One family, hearing the chants of the passing protesters, came out of their house, raising their fists and signs in solidarity with the protesters. Other residents simply sat in their cars, honking in support of the demonstrators. 

Throughout the march, Alfonso Brown, a native of Brazil who now lives in Bethesda, was at the forefront. Brown said that after seeing the video of Floyd’s death, he “needed to be part of the revolution.”

“It’s definitely a cultural shock,” Brown said. “In Brazil, we all want to come [to the United States] because … you get to have the opportunity to have the American Dream, to live in Hollywood, be famous. So the fact that I’m here and I get to see firsthand what [a protest is] like … it’s a different perspective for sure.” 

As the demonstrators made their way back to Veterans Plaza, Jones and Cruz asked protesters to silently take a knee in solidarity with all those killed at the hands of police. 

But to some in attendance, the protest went far beyond the recent killings of Black people.

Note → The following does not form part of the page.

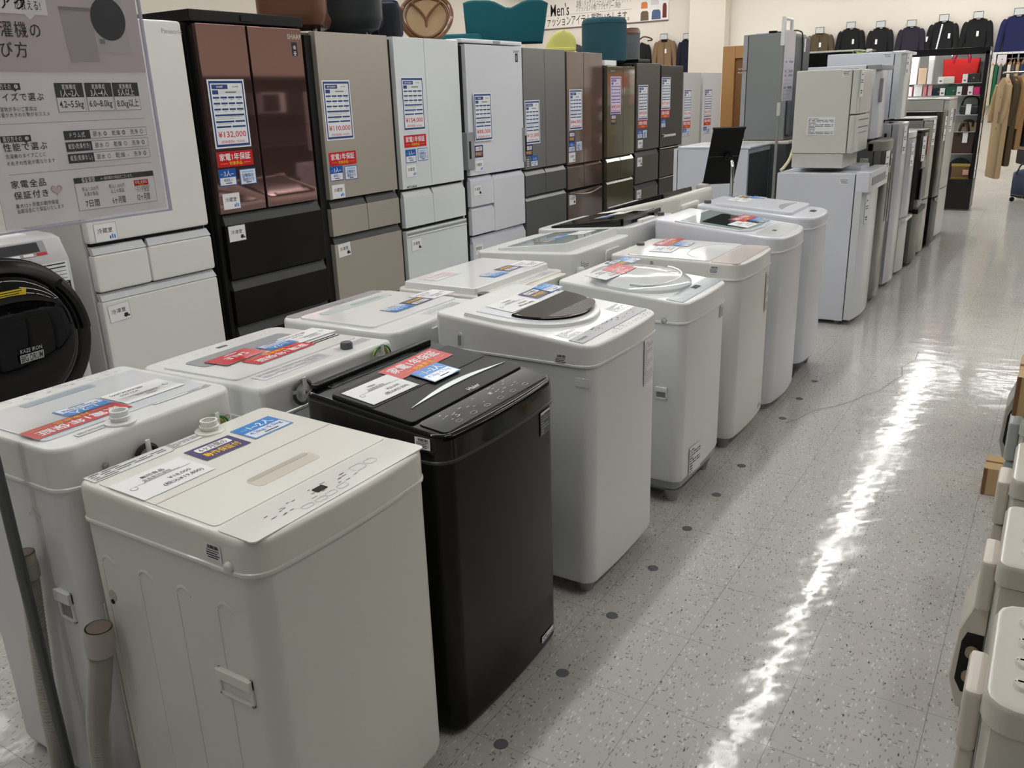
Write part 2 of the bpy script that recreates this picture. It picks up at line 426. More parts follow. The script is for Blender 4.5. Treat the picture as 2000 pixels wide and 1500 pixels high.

Brody Harless also graduated from this university in May with a degree in kinesiology. Although she has been friends with Jones and Cruz since fourth grade, she attended the protest as an ally of the Black Lives Matter movement. 

Harless, who is white, said it is important for white people to hold each other accountable and let Black people lead the conversation.

“We have to use our privilege to amplify Black voices and not take over the conversation,” she said. “Being an ally is a never-ending process.”

Elizabeth Hughley, a senior information science major at this university, spoke at length about her experiences with institutional racism at the university. Like many others in attendance, she expressed anger at the fact that racist experiences such as her own were still prevalent and that Black students were being held back simply because of their skin color.

“When you’re in class and you feel like you don’t belong because you’re surrounded by all white men and you’re the only woman there, it takes a toll on you,” she said. “It was time for change years ago, and it’s still time for change.”